==== Given entries ====

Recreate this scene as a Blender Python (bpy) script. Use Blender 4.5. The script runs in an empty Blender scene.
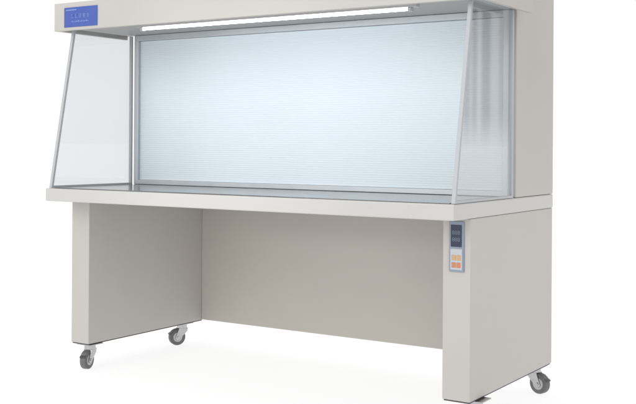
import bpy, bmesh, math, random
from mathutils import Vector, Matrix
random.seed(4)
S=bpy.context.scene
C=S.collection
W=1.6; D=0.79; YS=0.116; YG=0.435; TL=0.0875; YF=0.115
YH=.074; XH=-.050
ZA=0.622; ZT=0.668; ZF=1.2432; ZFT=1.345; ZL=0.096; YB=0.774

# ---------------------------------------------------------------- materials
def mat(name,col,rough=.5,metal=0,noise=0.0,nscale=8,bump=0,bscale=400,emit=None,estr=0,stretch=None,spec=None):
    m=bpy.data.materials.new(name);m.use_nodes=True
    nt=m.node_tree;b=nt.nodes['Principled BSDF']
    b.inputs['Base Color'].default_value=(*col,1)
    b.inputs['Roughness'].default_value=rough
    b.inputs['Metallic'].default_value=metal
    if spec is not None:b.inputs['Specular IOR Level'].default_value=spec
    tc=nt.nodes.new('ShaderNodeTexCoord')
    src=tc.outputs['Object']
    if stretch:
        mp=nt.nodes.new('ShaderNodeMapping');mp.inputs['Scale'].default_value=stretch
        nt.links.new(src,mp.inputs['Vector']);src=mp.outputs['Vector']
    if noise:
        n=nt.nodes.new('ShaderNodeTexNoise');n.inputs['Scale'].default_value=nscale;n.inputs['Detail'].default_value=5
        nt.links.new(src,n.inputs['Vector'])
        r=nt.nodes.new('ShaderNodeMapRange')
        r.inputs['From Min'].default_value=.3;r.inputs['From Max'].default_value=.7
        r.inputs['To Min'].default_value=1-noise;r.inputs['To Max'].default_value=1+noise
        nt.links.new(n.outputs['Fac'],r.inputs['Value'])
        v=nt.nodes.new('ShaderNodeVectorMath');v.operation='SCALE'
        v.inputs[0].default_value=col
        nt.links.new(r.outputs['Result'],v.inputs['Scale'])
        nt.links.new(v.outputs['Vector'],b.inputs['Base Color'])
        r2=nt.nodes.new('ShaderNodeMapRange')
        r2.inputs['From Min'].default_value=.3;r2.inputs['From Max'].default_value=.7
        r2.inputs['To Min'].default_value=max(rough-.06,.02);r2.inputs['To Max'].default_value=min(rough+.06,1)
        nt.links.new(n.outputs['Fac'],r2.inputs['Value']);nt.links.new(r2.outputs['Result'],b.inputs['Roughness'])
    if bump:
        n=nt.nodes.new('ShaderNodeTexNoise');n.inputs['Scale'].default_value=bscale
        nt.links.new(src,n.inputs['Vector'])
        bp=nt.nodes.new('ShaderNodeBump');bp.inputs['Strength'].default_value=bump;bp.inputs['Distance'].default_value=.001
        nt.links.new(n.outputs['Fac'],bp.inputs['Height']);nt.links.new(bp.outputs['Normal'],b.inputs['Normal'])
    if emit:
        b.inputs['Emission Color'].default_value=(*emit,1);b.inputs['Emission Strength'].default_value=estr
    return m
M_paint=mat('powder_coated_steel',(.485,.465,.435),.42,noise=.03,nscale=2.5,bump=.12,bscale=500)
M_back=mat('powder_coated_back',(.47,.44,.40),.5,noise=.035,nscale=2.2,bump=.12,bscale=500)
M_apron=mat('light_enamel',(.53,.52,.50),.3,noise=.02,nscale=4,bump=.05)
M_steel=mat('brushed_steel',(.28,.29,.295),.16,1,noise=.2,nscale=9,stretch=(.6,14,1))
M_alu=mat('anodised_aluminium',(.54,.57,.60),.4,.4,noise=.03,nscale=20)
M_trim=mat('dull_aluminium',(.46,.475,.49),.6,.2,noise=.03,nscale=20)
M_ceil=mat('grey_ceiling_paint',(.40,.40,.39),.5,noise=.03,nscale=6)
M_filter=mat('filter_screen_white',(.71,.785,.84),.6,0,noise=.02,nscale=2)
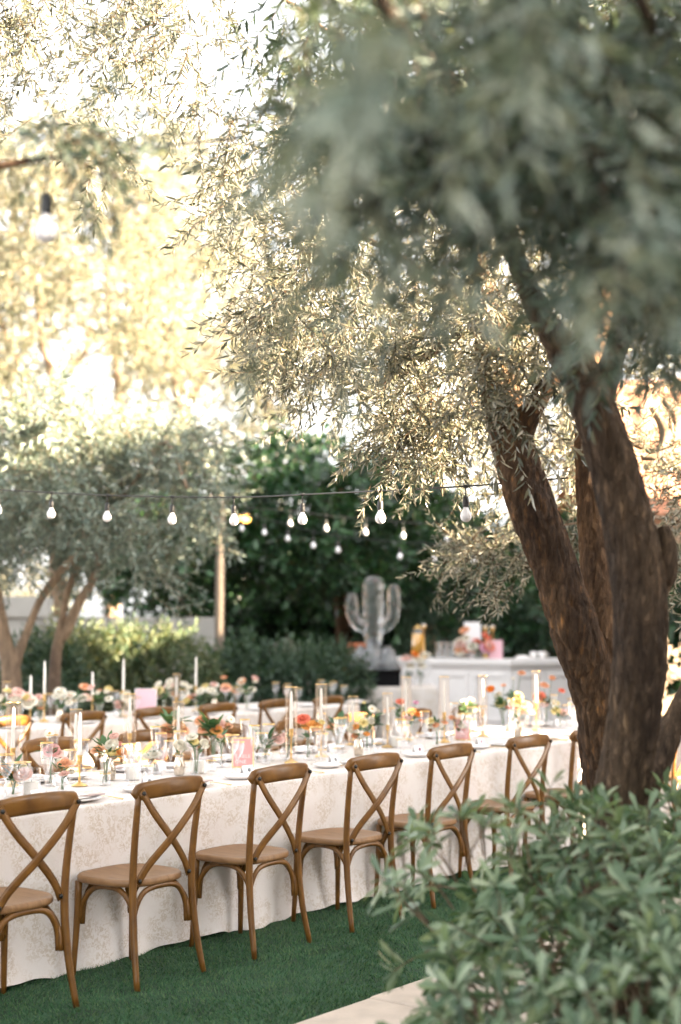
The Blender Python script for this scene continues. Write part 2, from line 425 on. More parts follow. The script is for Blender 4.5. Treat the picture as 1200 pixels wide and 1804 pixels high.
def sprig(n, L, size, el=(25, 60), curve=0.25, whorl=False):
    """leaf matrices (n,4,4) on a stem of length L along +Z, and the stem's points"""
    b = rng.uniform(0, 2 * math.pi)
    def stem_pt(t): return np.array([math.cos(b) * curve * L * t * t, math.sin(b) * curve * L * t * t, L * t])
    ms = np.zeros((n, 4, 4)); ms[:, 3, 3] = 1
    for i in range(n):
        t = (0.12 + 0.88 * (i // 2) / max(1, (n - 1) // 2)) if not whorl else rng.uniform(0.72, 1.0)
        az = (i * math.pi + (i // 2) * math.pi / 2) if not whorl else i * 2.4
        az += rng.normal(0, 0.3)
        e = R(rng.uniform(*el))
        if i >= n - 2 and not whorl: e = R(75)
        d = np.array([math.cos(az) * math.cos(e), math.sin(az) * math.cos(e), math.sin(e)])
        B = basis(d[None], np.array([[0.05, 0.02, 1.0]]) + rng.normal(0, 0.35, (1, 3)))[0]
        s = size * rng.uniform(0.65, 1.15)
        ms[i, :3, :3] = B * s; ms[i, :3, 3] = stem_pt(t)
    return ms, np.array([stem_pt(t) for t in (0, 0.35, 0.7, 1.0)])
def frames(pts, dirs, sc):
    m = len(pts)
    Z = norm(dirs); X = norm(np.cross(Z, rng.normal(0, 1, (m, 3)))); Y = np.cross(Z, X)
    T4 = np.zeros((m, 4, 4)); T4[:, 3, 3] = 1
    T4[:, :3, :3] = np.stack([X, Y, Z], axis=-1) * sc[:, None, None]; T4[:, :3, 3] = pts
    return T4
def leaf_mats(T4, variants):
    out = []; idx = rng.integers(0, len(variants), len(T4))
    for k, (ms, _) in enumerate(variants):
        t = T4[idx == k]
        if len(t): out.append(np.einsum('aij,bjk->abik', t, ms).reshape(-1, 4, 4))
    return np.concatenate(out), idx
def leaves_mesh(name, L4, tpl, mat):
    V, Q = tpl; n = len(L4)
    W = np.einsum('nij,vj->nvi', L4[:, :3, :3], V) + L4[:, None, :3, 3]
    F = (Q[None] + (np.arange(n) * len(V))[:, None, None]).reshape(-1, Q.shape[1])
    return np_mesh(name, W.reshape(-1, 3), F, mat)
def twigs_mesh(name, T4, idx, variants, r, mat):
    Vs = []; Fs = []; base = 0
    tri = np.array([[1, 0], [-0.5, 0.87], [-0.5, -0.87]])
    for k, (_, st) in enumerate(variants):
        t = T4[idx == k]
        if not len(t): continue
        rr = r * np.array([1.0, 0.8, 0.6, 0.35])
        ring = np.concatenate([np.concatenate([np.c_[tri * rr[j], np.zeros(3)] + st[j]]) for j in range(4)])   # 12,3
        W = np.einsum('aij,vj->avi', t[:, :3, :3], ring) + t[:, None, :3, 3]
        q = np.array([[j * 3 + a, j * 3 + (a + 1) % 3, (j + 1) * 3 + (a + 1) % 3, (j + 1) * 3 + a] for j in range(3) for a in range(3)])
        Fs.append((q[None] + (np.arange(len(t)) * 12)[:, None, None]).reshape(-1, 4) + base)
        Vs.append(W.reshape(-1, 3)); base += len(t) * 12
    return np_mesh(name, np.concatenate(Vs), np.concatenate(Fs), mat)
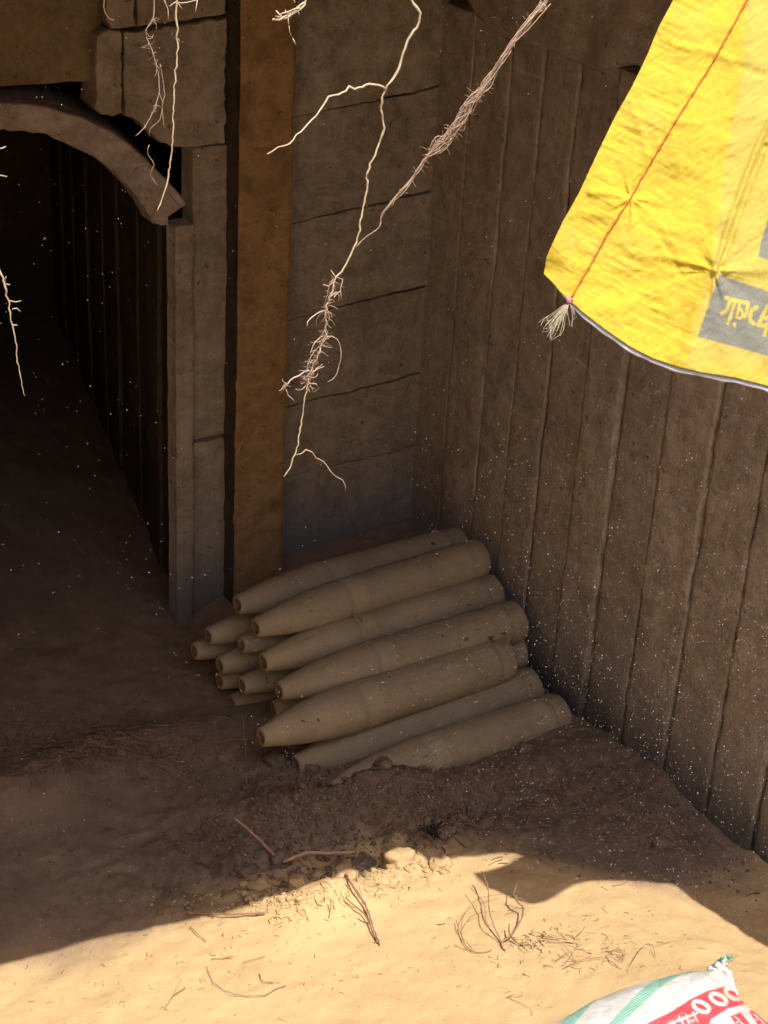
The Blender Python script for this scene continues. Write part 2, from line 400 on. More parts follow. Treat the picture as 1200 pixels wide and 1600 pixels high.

====

Print the complete listing exactly, apart from any pictures.

▸ Worked answer
Recreate this scene as a Blender Python (bpy) script. Use Blender 4.5. The script runs in an empty Blender scene.
import bpy, bmesh, math, random
from mathutils import Vector, Matrix
random.seed(4)
S=bpy.context.scene
C=S.collection
W=1.6; D=0.79; YS=0.116; YG=0.435; TL=0.0875; YF=0.115
YH=.074; XH=-.050
ZA=0.622; ZT=0.668; ZF=1.2432; ZFT=1.345; ZL=0.096; YB=0.774

# ---------------------------------------------------------------- materials
def mat(name,col,rough=.5,metal=0,noise=0.0,nscale=8,bump=0,bscale=400,emit=None,estr=0,stretch=None,spec=None):
    m=bpy.data.materials.new(name);m.use_nodes=True
    nt=m.node_tree;b=nt.nodes['Principled BSDF']
    b.inputs['Base Color'].default_value=(*col,1)
    b.inputs['Roughness'].default_value=rough
    b.inputs['Metallic'].default_value=metal
    if spec is not None:b.inputs['Specular IOR Level'].default_value=spec
    tc=nt.nodes.new('ShaderNodeTexCoord')
    src=tc.outputs['Object']
    if stretch:
        mp=nt.nodes.new('ShaderNodeMapping');mp.inputs['Scale'].default_value=stretch
        nt.links.new(src,mp.inputs['Vector']);src=mp.outputs['Vector']
    if noise:
        n=nt.nodes.new('ShaderNodeTexNoise');n.inputs['Scale'].default_value=nscale;n.inputs['Detail'].default_value=5
        nt.links.new(src,n.inputs['Vector'])
        r=nt.nodes.new('ShaderNodeMapRange')
        r.inputs['From Min'].default_value=.3;r.inputs['From Max'].default_value=.7
        r.inputs['To Min'].default_value=1-noise;r.inputs['To Max'].default_value=1+noise
        nt.links.new(n.outputs['Fac'],r.inputs['Value'])
        v=nt.nodes.new('ShaderNodeVectorMath');v.operation='SCALE'
        v.inputs[0].default_value=col
        nt.links.new(r.outputs['Result'],v.inputs['Scale'])
        nt.links.new(v.outputs['Vector'],b.inputs['Base Color'])
        r2=nt.nodes.new('ShaderNodeMapRange')
        r2.inputs['From Min'].default_value=.3;r2.inputs['From Max'].default_value=.7
        r2.inputs['To Min'].default_value=max(rough-.06,.02);r2.inputs['To Max'].default_value=min(rough+.06,1)
        nt.links.new(n.outputs['Fac'],r2.inputs['Value']);nt.links.new(r2.outputs['Result'],b.inputs['Roughness'])
    if bump:
        n=nt.nodes.new('ShaderNodeTexNoise');n.inputs['Scale'].default_value=bscale
        nt.links.new(src,n.inputs['Vector'])
        bp=nt.nodes.new('ShaderNodeBump');bp.inputs['Strength'].default_value=bump;bp.inputs['Distance'].default_value=.001
        nt.links.new(n.outputs['Fac'],bp.inputs['Height']);nt.links.new(bp.outputs['Normal'],b.inputs['Normal'])
    if emit:
        b.inputs['Emission Color'].default_value=(*emit,1);b.inputs['Emission Strength'].default_value=estr
    return m
M_paint=mat('powder_coated_steel',(.485,.465,.435),.42,noise=.03,nscale=2.5,bump=.12,bscale=500)
M_back=mat('powder_coated_back',(.47,.44,.40),.5,noise=.035,nscale=2.2,bump=.12,bscale=500)
M_apron=mat('light_enamel',(.53,.52,.50),.3,noise=.02,nscale=4,bump=.05)
M_steel=mat('brushed_steel',(.28,.29,.295),.16,1,noise=.2,nscale=9,stretch=(.6,14,1))
M_alu=mat('anodised_aluminium',(.54,.57,.60),.4,.4,noise=.03,nscale=20)
M_trim=mat('dull_aluminium',(.46,.475,.49),.6,.2,noise=.03,nscale=20)
M_ceil=mat('grey_ceiling_paint',(.40,.40,.39),.5,noise=.03,nscale=6)
M_filter=mat('filter_screen_white',(.71,.785,.84),.6,0,noise=.02,nscale=2)
The Blender Python script for this scene continues. Write part 2, from line 425 on. More parts follow. The script is for Blender 4.5. Treat the picture as 1200 pixels wide and 1804 pixels high.
def sprig(n, L, size, el=(25, 60), curve=0.25, whorl=False):
    """leaf matrices (n,4,4) on a stem of length L along +Z, and the stem's points"""
    b = rng.uniform(0, 2 * math.pi)
    def stem_pt(t): return np.array([math.cos(b) * curve * L * t * t, math.sin(b) * curve * L * t * t, L * t])
    ms = np.zeros((n, 4, 4)); ms[:, 3, 3] = 1
    for i in range(n):
        t = (0.12 + 0.88 * (i // 2) / max(1, (n - 1) // 2)) if not whorl else rng.uniform(0.72, 1.0)
        az = (i * math.pi + (i // 2) * math.pi / 2) if not whorl else i * 2.4
        az += rng.normal(0, 0.3)
        e = R(rng.uniform(*el))
        if i >= n - 2 and not whorl: e = R(75)
        d = np.array([math.cos(az) * math.cos(e), math.sin(az) * math.cos(e), math.sin(e)])
        B = basis(d[None], np.array([[0.05, 0.02, 1.0]]) + rng.normal(0, 0.35, (1, 3)))[0]
        s = size * rng.uniform(0.65, 1.15)
        ms[i, :3, :3] = B * s; ms[i, :3, 3] = stem_pt(t)
    return ms, np.array([stem_pt(t) for t in (0, 0.35, 0.7, 1.0)])
def frames(pts, dirs, sc):
    m = len(pts)
    Z = norm(dirs); X = norm(np.cross(Z, rng.normal(0, 1, (m, 3)))); Y = np.cross(Z, X)
    T4 = np.zeros((m, 4, 4)); T4[:, 3, 3] = 1
    T4[:, :3, :3] = np.stack([X, Y, Z], axis=-1) * sc[:, None, None]; T4[:, :3, 3] = pts
    return T4
def leaf_mats(T4, variants):
    out = []; idx = rng.integers(0, len(variants), len(T4))
    for k, (ms, _) in enumerate(variants):
        t = T4[idx == k]
        if len(t): out.append(np.einsum('aij,bjk->abik', t, ms).reshape(-1, 4, 4))
    return np.concatenate(out), idx
def leaves_mesh(name, L4, tpl, mat):
    V, Q = tpl; n = len(L4)
    W = np.einsum('nij,vj->nvi', L4[:, :3, :3], V) + L4[:, None, :3, 3]
    F = (Q[None] + (np.arange(n) * len(V))[:, None, None]).reshape(-1, Q.shape[1])
    return np_mesh(name, W.reshape(-1, 3), F, mat)
def twigs_mesh(name, T4, idx, variants, r, mat):
    Vs = []; Fs = []; base = 0
    tri = np.array([[1, 0], [-0.5, 0.87], [-0.5, -0.87]])
    for k, (_, st) in enumerate(variants):
        t = T4[idx == k]
        if not len(t): continue
        rr = r * np.array([1.0, 0.8, 0.6, 0.35])
        ring = np.concatenate([np.concatenate([np.c_[tri * rr[j], np.zeros(3)] + st[j]]) for j in range(4)])   # 12,3
        W = np.einsum('aij,vj->avi', t[:, :3, :3], ring) + t[:, None, :3, 3]
        q = np.array([[j * 3 + a, j * 3 + (a + 1) % 3, (j + 1) * 3 + (a + 1) % 3, (j + 1) * 3 + a] for j in range(3) for a in range(3)])
        Fs.append((q[None] + (np.arange(len(t)) * 12)[:, None, None]).reshape(-1, 4) + base)
        Vs.append(W.reshape(-1, 3)); base += len(t) * 12
    return np_mesh(name, np.concatenate(Vs), np.concatenate(Fs), mat)
The Blender Python script for this scene continues. Write part 2, from line 400 on. More parts follow. Treat the picture as 1200 pixels wide and 1600 pixels high.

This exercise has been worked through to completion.